Czyzby szlag trafil amorki? :(

  
Sortuj wg daty:
rosnąco malejąco
Na początku, kto zna dobra firmę w Wawie lub okolicy, co porządnie przetrzepie mi zawieszenie?

Jeszcze tydzień temu wszystko było w porządku, ale dzisiaj zauważyłem przejeżdżając przez spowalniacz, że zjeżdżając z niego miałem wrażenie jakby samochód wpadał w dziurę. Podczas jazdy nie zauważyłem żadnych negatywnych bujnięć, uciekania samochody czy ogólnie pojętego złego prowadzenia (czy na zakrętach czy na prostej). Jednak po dojechaniu do domu, obadałem samochód ręcznie. Tak jak normalnie ciężko mi było ugiąć przód, to teraz mogę nim bujnąć, a ten jakby jeszcze oscylował delikatnie zamiast się od razu zatrzymać, tak jakbym miał samą sprężynę :| Czyżby coś z amorkami było nie tak? Żadnych wycieków czy śladów pod samochodem nie było. Jak mówiłem tydzień temu było spoko i do dziś stał. Mógł coś mróz rozwalić?
Amorki mam żółte KW do skróconych sprężyn, sprężyny zielone Weiteci -35mm.
Jakieś pomysły? Miał ktoś podobny przypadek?
Mam nadzieję, że nie będę musiał inwestować w nowe amory , a zawieszenie muszę mieć sprawne, bo w marcu wyjazd do Austrii, więc będzie trochę kilometrów do przejechania.
  
 
sprężyny sprawdź !

czasem pękają.
  
 
Do ciepłego wstaw
  
 
Cytat:
2012-02-04 20:43:49, Mr_Brayan pisze:
Do ciepłego wstaw



Bardzo bym chciał, żeby to wystarczyło

Sprężyny nie mają wielu km najechanych, koła nie zdejmowałem, więc 100% pewności nie mam, ale wyglądają na całe.
  
 
No to wstaw do ciepłego bo ci zaworki w amorkach zamarzły
  
 
hmmmm od czwartku mam garaz grzany zapewne, wiec sie zobaczy
Czy niczego nie popsuje jesli bede jezdzil z zamarznietymi zaworkami? Zaworki to to na gorze do regulacji czy gdzies wewnatrz amora?
  
 
rachu ciachu i po strachu Amorki odtajaly w ciepelku i znow ciesze sie poprawna amortyzacja. Chwile grozy i bezsennosci minely, i pozostał tylko banan na twarzy i radosc z jazdy

Da sie cos zrobic by uniknac tego ponownie? Sadzilem, ze tam nie powinno byc wody, a tylko sam olej.

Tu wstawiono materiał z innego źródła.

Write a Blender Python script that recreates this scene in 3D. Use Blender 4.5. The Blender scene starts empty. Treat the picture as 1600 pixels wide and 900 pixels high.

Druga rzecz, nadal poszukuje dobrego punktu do przebadania zawieszenia w Wawie lub okolic.
  
 
Cytat:
2012-02-11 15:52:01, fatboy82 pisze:
Da sie cos zrobic by uniknac tego ponownie?


Musisz jeździć bez przerwy lub zmienić olej na zimowy
A jeśli chodzi o badanie zawiechy to w mieście blisko Wa-wy kosztowało to 40 dychy i przetrzepali mi wszystko.
  
 
skutecznosc amorow tez sprawdzaja?
i gdzie konkretnie sa?
  
 
MiJ na Puszkina 82(www.mij.pl) wykresy z amorków dostałem.